Although the official figures cited a tiny 0.7% annual rise in overall real GDP, this barely positive total was made possible only by a $22 billion rise, calculated as a 5.5% yearly rate of increase, in federal, state, and local spending. A new category called adjusted real gross domestic purchases, a measure of private-sector consumption and investment, actually declined at an 0.1% annual rate.

During the prior January-March quarter the story was similar. Overall GDP adjusted for inflation increased at a slow 1.3% annual rate, but even this near-recession number was artificially boosted by a $21 billion government-spending boost. Without it, adjusted real gross domestic purchases actually declined by 0.2% annually.

In other words, the productive sector of the U.S. economy has been sinking for six months, actually falling $6 billion from $8.112 trillion in last year’s fourth quarter to $8.106 trillion in this year’s second quarter.

These totals exclude government spending, and also remove the so-called net export sector (exports minus imports), whose inaccurate accounting practices frequently mask real economic trends. The focus here is on the domestic private sector, the heart of the economic story.

Private-sector real GDP (adjusted for inflation, excluding government pump-priming), accounts for 83% of total economic output. All of the nation’s industrial production and business investment comes from the private sector. And 85% of the country’s 132 million jobs are created privately.

An incredibly harsh Federal Reserve policy that deflated the basic money supply, the stock market, commodities, and everything else in its path, as well as a series of OPEC-induced energy price shocks, have put the squeeze on the private sector. And the carnage continues to mount. In just eighteen months, the growth rate of inflation-adjusted private domestic purchases has swung from plus 8% to minus 0.2%. Nothing like this has occurred since the early 1980s.

In the business sector, the rate of change of investment in equipment and software has plunged to a negative 14.5% from a positive 18%. Over the past three quarters cumulatively, the level of business investment has dropped 5% while industrial production has fallen 4.5%. Over the past year, corporate profits have declined 21%. Even consumer spending has eased to 2% from 6%.

Adding to the economic malaise, the Fed has forced more than half of U.S. banks to tighten their business-loan standards. Meanwhile, the venture capital flow — the real-money supply for the wired economy — has dropped over 60% during the past year. Without a sufficient supply of risk capital and bank credit, entrepreneurship and innovation are left dead in the water. Technology breakthroughs go unfunded.

You might say, “It’s the business sector, stupid,” as businesses (not government) create jobs, and capital (not government) creates businesses. But the latest GDP figures tell us that it’s government spending, stupid. While the private sector is sinking, government is soaring.

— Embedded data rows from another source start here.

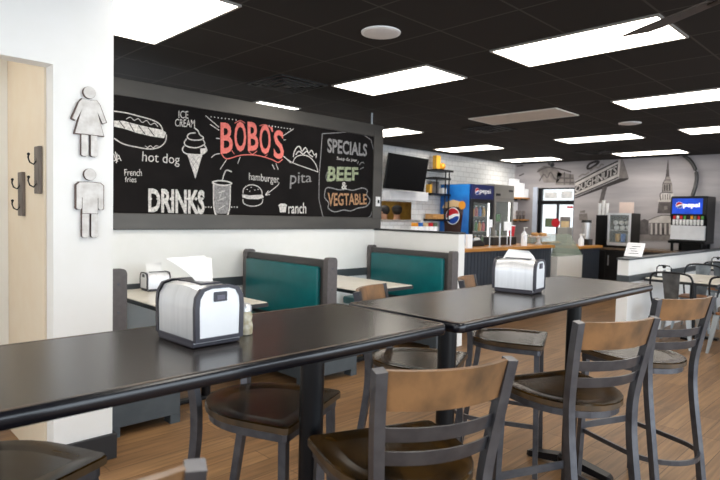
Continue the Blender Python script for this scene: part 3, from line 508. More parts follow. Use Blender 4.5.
booth('booth with teal back cushion in the middle of the chalkboard wall', (3.265, 3.64, 0), 2, .50, .50, .31, .31)
booth('booth with teal back cushion against the white half wall', (5.105, 3.68, 0), 1, .50, 0, .31, 0)
def booth_table(loc, label):
    t = thing('booth_table', label, 'table', loc, 0, 'pale booth tables')
    MB().box(-.38, -.64, .715, .38, .64, .75, .004).build('tabletop', 'pale_laminate', t)
    e = MB(); e.box(-.386, -.646, .714, .386, -.641, .744); e.box(-.386, .641, .714, .386, .646, .744); e.box(-.386, -.641, .714, -.381, .641, .744); e.box(.381, -.641, .714, .386, .641, .744); e.build('edge_band', 'black_trim', t)
    for y in (-.38, .38):
        MB().cyl((0, y, .03), (0, y, .713), .035).build('pole', 'black_metal', t, True)
        MB().box(-.26, y-.035, 0, .26, y+.035, .03, .008).build('foot', 'black_metal', t)
booth_table((2.222, 4.30, 0), 'pale booth table with black edge holding the small chrome napkin box')
booth_table((4.03, 4.34, 0), 'pale empty booth table between the two teal cushions, below the light switch')

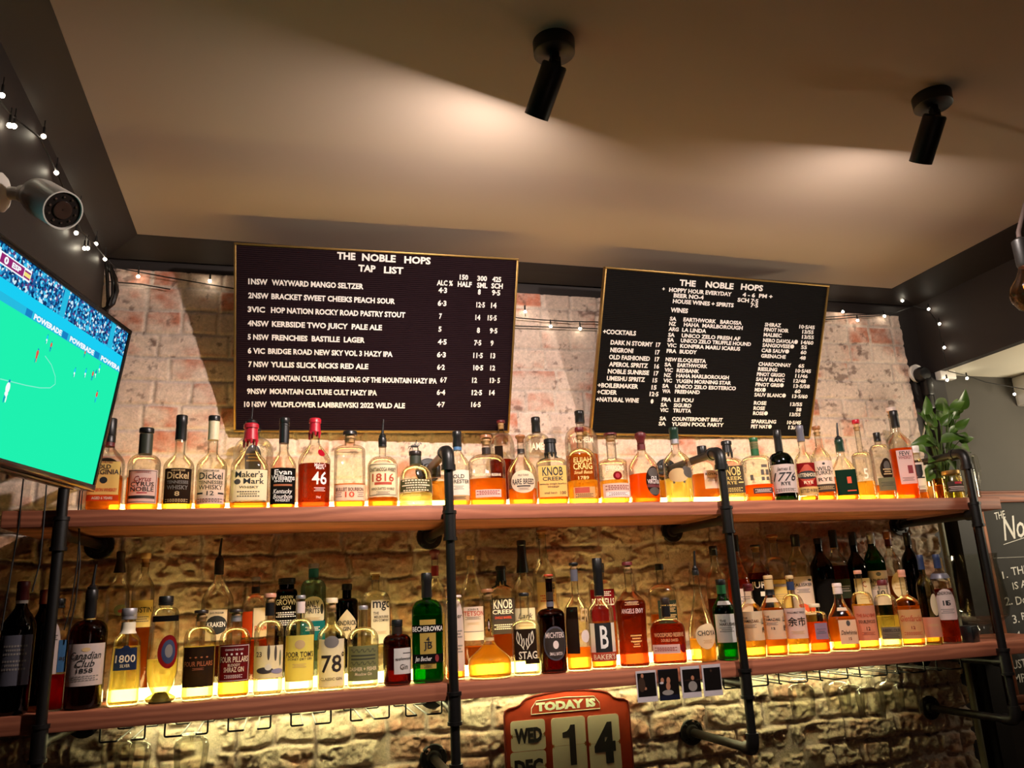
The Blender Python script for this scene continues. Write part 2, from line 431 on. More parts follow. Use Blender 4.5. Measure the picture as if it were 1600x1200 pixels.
def brick_wall():
    x0, x1, z0, z1 = -1.0, 2.76, 0.72, 2.742; st = 0.0046
    nx = int((x1 - x0) / st); nz = int((z1 - z0) / st)
    gx, gz = np.meshgrid(np.linspace(x0, x1, nx), np.linspace(z0, z1, nz))
    low = 1 - sstep(1.80, 1.90, gz)                       # rough masonry below the upper shelf
    wob = 0.006 + 0.012 * low
    wx = gx + wob * (fbm(gx * 9, gz * 9, 11) - .5) * 2; wz = gz + wob * (fbm(gx * 7 + 40, gz * 7, 21) - .5) * 2
    CH = 0.0865
    row = np.floor(wz / CH).astype(int); fz = wz / CH - row
    rr = np.random.RandomState(5); nrow = row.max() + 2
    hdr = rr.rand(nrow) < 0.38; off = rr.rand(nrow)
    Lb = np.where(hdr[row], 0.122, 0.238)
    u = wx / Lb + off[row] + 50
    ci = np.floor(u).astype(int); fu = u - ci
    dz = np.minimum(fz, 1 - fz) * CH; dx = np.minimum(fu, 1 - fu) * Lb
    d = np.minimum(dx, dz)
    h1 = np.random.RandomState(9).rand(512, 512)[row % 512, ci % 512]; h2 = np.random.RandomState(10).rand(512, 512)[row % 512, ci % 512]
    brick = sstep(0.003, 0.009 + 0.004 * low, d)
    n1 = fbm(gx * 14, gz * 14, 31); n2 = fbm(gx * 45, gz * 45, 41); n3 = fbm(gx * 110, gz * 110, 51, 3); big = fbm(gx * 3.2, gz * 3.2, 61)
    chip = sstep(0.56, 0.66, fbm(gx * 11 + 9, gz * 16, 71)) * low
    rough = 0.16 + 0.84 * low
    hgt = rough * (0.020 * (brick - 1) * (0.45 + 1.1 * n1) + 0.022 * (n1 - .5) + 0.013 * (n2 - .5) + 0.008 * (n3 - .5) + 0.010 * (h1 - .5) - 0.018 * chip)
    hgt = hgt + (1 - low) * (-0.0022 * (1 - brick) + 0.0016 * (n2 - .5))
    y = np.clip(-hgt - 0.004, -0.03, 0.0145)
    # whitewash over red bricks, mortar, dark spots
    wash = np.array((0.74, 0.58, 0.48)); wash2 = np.array((0.66, 0.50, 0.42)); red = np.array((0.54, 0.185, 0.11)); dark = np.array((0.16, 0.095, 0.08)); mort = np.array((0.66, 0.55, 0.47))
    e = lambda a: a[..., None]
    c = wash + (wash2 - wash) * e(np.clip(h2 * .8 + n2 * .5 - .2, 0, 1))
    leftred = 1 - sstep(0.2, 1.6, gx) * 0.2                # more bare brick towards the left
    rm = sstep(0.46, 0.70, fbm(gx * 9, gz * 14, 81) * 0.66 + h1 * 0.30 * leftred + 0.05 * low) * brick * np.clip(0.35 + n2, 0, 1)
    tan = np.array((0.66, 0.56, 0.40)) * (1 - .22 * e(h2)); c = c + (tan - c) * e(low * .85)
    c = c + (red - c) * e(np.clip(rm * (1.0 - .45 * low), 0, .95))
    c = c + (mort - c) * e((1 - brick) * 0.75)
    dm = sstep(0.64, 0.74, fbm(gx * 24 + 3, gz * 34, 91)) * sstep(.5, .62, big) * (0.7) + sstep(0.70, .76, fbm(gx * 40, gz * 40, 95)) * .6
    crack = (1 - sstep(0.002, 0.0055, d + 0.004 * (n3 - .5))) * sstep(.45, .62, n1) * (0.25 + .35 * low)
    c = c + (dark - c) * e(np.clip(dm + crack, 0, .9))
    c = c * e(0.80 + 0.4 * n3)
    # ragged right hand end
    edge = x1 - 0.018 * fbm(gz * 14, gz * 3, 7)
    gx2 = np.minimum(gx, edge)
    vs = np.stack([gx2, y, gz], -1).reshape(-1, 3)
    idx = np.arange(nx * nz).reshape(nz, nx)
    q = np.stack([idx[:-1, :-1], idx[:-1, 1:], idx[1:, 1:], idx[1:, :-1]], -1).reshape(-1, 4)
    # turn the rim back to the wall behind so that the bricks have thickness
    n0 = len(vs)
    rim = np.concatenate([idx[0, :], idx[1:, -1], idx[-1, -2::-1], idx[-2:0:-1, 0]])
    rv = vs[rim].copy(); rv[:, 1] = 0.0165
    vs = np.vstack([vs, rv]); m = len(rim); a = np.arange(m); bb = (a + 1) % m
    q = np.vstack([q, np.stack([rim[bb], rim[a], n0 + a, n0 + bb], -1)])
    cols = np.vstack([c.reshape(-1, 3), c.reshape(-1, 3)[rim]])
    me = bpy.data.meshes.new('wall_brick')
    me.vertices.add(len(vs)); me.vertices.foreach_set('co', vs.astype(np.float32).ravel())
    me.loops.add(len(q) * 4); me.loops.foreach_set('vertex_index', q.astype(np.int32).ravel())
    me.polygons.add(len(q)); me.polygons.foreach_set('loop_start', np.arange(0, len(q) * 4, 4, dtype=np.int32))
    me.polygons.foreach_set('use_smooth', np.ones(len(q), dtype=bool))
    at = me.color_attributes.new('brick_colour', 'FLOAT_COLOR', 'POINT')
    at.data.foreach_set('color', np.hstack([np.clip(cols, 0, 1), np.ones((len(cols), 1))]).astype(np.float32).ravel())
    me.update(calc_edges=True)
    mt, nt, out = newmat('whitewashed_brick')
    p = nt.nodes.new('ShaderNodeBsdfPrincipled'); p.inputs['Roughness'].default_value = 0.9; p.inputs['Specular IOR Level'].default_value = 0.2
    ca = nt.nodes.new('ShaderNodeAttribute'); ca.attribute_name = 'brick_colour'
    tc = nt.nodes.new('ShaderNodeTexCoord'); nz_ = nt.nodes.new('ShaderNodeTexNoise'); nz_.inputs['Scale'].default_value = 160; nz_.inputs['Detail'].default_value = 5
    nt.links.new(tc.outputs['Object'], nz_.inputs['Vector'])
    mr = nt.nodes.new('ShaderNodeMapRange'); mr.inputs['To Min'].default_value = 0.72; mr.inputs['To Max'].default_value = 1.25
    nt.links.new(nz_.outputs['Fac'], mr.inputs['Value'])
    vm = nt.nodes.new('ShaderNodeVectorMath'); vm.operation = 'SCALE'
    nt.links.new(ca.outputs['Color'], vm.inputs[0]); nt.links.new(mr.outputs[0], vm.inputs['Scale']); nt.links.new(vm.outputs[0], p.inputs['Base Color'])
    bp = nt.nodes.new('ShaderNodeBump'); bp.inputs['Strength'].default_value = 0.35; bp.inputs['Distance'].default_value = 0.004
    nt.links.new(nz_.outputs['Fac'], bp.inputs['Height']); nt.links.new(bp.outputs[0], p.inputs['Normal'])
    nt.links.new(p.outputs[0], out.inputs[0])
    me.materials.append(mt)
    o = bpy.data.objects.new('wall_brick', me); COL.objects.link(o); o['kind'] = 'structure'
brick_wall()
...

Big public-sector spending is keeping GDP in positive territory, misleading some into thinking that the economy is really okay.

Surprisingly, state and local government spending — growing at a 7% rate this year — is providing the artificial stimulus to GDP. And just as surely as day follows night, rising government spending at any level will lead to higher tax burdens — a negative omen for the future economy as taxes are inversely related to economic growth.

The new GDP figures tell us that we have a private economy recession and a government economy prosperity. In order to achieve long-run economic growth, however, what we really need is a government recession and a private prosperity.

President Bush has already reduced personal tax-rates, and hopefully he will move to lower investment and business taxes as well. The Fed should heed the message of deflating commodity markets and inject substantially more liquidity into the economy. Then it will be up to the nation’s governors and mayors to follow Bush’s lead. So far they haven’t, and that’s one reason why private GDP is in recession.